Step 2: Select the logical or physical hard drive that contains your lost data. (A logical drive means a partition or virtual drive and a physical drive means a whole hard drive. Some drives are divided in to multiple partitions. )Click ‘Scan’ to deeply search for lost data.
Step 3: Select the files list on the taskbar and click ‘Recover’ to start data recovery.
Step 4: Select a path for the recovered files. Click ‘OK’ to complete recovery.
If the hard drive can’t be detected by your computer, you can try this way.
Put the hard drive in a plastic bag to be compatible for the freezer. Freezing sometimes works to revive a dying hard drive, at least for a short time(Probable just about 20 minutes), but be sure that the bag is sealed tightly so that condensation and ice crystals don't form. Put it in your freezer for 24 hours that will do the trick. While it’s still cold, plug it into your computer.

Check to see if the hard drive shows up. If it does, quickly go to where your data is stored and transfer it over to another drive. Once the drive warms up, you may be unable to access your data again. If it still doesn't boot, send it to professionals.

There is no guarantee that any of these methods will work. You may still lose your data. The only way to prevent data loss when dealing with computers is to make backups of important data on an external hard drive or flash drive.
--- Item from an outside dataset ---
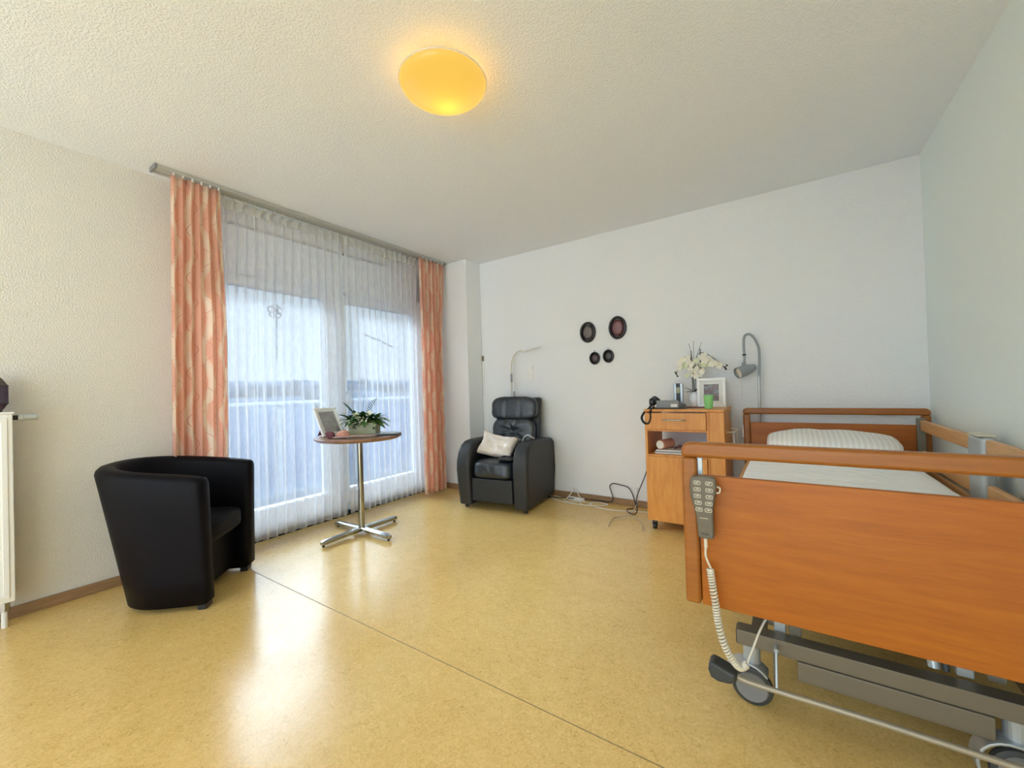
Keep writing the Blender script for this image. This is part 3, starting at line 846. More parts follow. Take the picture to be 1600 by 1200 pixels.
# ================================================================== pictures
for (px, pz, rx, rz_, mt, lab, hook) in ((-1.552, 1.597, .080, .100, 'photo_a', 'large black oval frame with a grey photo, left of the upper two', 0),
      (-1.262, 1.610, .084, .106, 'photo_b', 'large black oval frame with a pinkish photo, right of the upper two', 0),
      (-1.490, 1.346, .052, .060, 'photo_c', 'small dark oval frame with a mauve picture, left of the lower two', 1),
      (-1.356, 1.357, .053, .062, 'photo_d', 'small dark oval frame with a charcoal picture, right of the lower two', 1)):
    p = thing('oval_frame', lab, 'picture frame', (px, YF, pz), 0, 'oval frames on the far wall')
    fm = MB(); n = 40; sec = [(0, 0), (0, -.012), (.05, -.022), (.16, -.026), (.24, -.020), (.3, -.012), (.3, -.004)]
    rings = []
    for j in range(n):
        a = 2*PI*j/n; rings.append([(math.cos(a)*rx*(1-i), y, math.sin(a)*rz_*(1-i*rx/rz_)) for i, y in sec])
    fm.loft(rings, cyc=True).build('frame', M['ovalf'], p, smooth=True)
    MB().lathe([(0, 0), (.72, 0), (.72, -.006), (.4, -.012), (0, -.015)], (0, -.002, 0), 36, axis='y').build('picture', M[mt], p, smooth=True).scale = (rx, 1, rz_)
    if hook: MB().tube([(0, -.008, rz_-.002), (.006, -.008, rz_+.008), (0, -.008, rz_+.014), (-.006, -.008, rz_+.008)], .0018, 6, cyc=True).build('ring', M['ovalf'], p)

# ================================================================== bedside cabinet
CX0, CX1, CY0, CY1 = -.898, -.362, 3.105, 3.535
cb = thing('bedside_cabinet', 'golden beech bedside cabinet on castors against the far wall', 'cabinet', (-.63, 3.32, 0))
def cbx(x0, x1, y0, y1, z0, z1, mb=None):
    return (mb or MB()).box(x0+.63, x1+.63, y0-3.32, y1-3.32, z0, z1)
b = cbx(CX0, CX0+.018, CY0, CY1, .068, .88)
cbx(-.474, -.456, CY0+.004, CY1, .068, .88, b)
cbx(CX0+.018, -.474, CY0+.004, CY1, .068, .086, b); cbx(CX0+.018, -.474, CY0+.004, CY1, .545, .563, b)
cbx(CX0+.018, -.474, CY0+.004, CY1, .735, .750, b)
b.build('body', M['cab'], cb, bevel=.002, seg=2)
cbx(CX0-.004, CX1+.004, CY0-.006, CY1+.004, .8805, .899).build('top', M['cab'], cb, bevel=.004)
d = cbx(CX0+.02, -.474, CY0-.016, CY0+.003, .752, .872).build('drawer', M['cab'], cb, bevel=.002, seg=2)
def bowhandle(x0, x1, y, z): return MB().tube(smooth_path([(x0+.63, y-3.32, z), (x0+.655, y-3.338, z), ((x0+x1)/2+.63, y-3.345, z), (x1+.605, y-3.338, z), (x1+.63, y-3.32, z)], 6), .005, 8)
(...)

Recovering hard drive data can be a difficult and complex task. You may want to bring the hard drive to a professional data recovery company which will cost you $1000 or more. This is a pricey way that is no guarantee for data recovery. But if the lost data is valuable, it may be a better option than do it yourself.

Tips: With enough effort you can probably find freeware or shareware to recover any hard drive. But commercial software distributors can usually charge the prices they charge because their software does the job better and more quickly.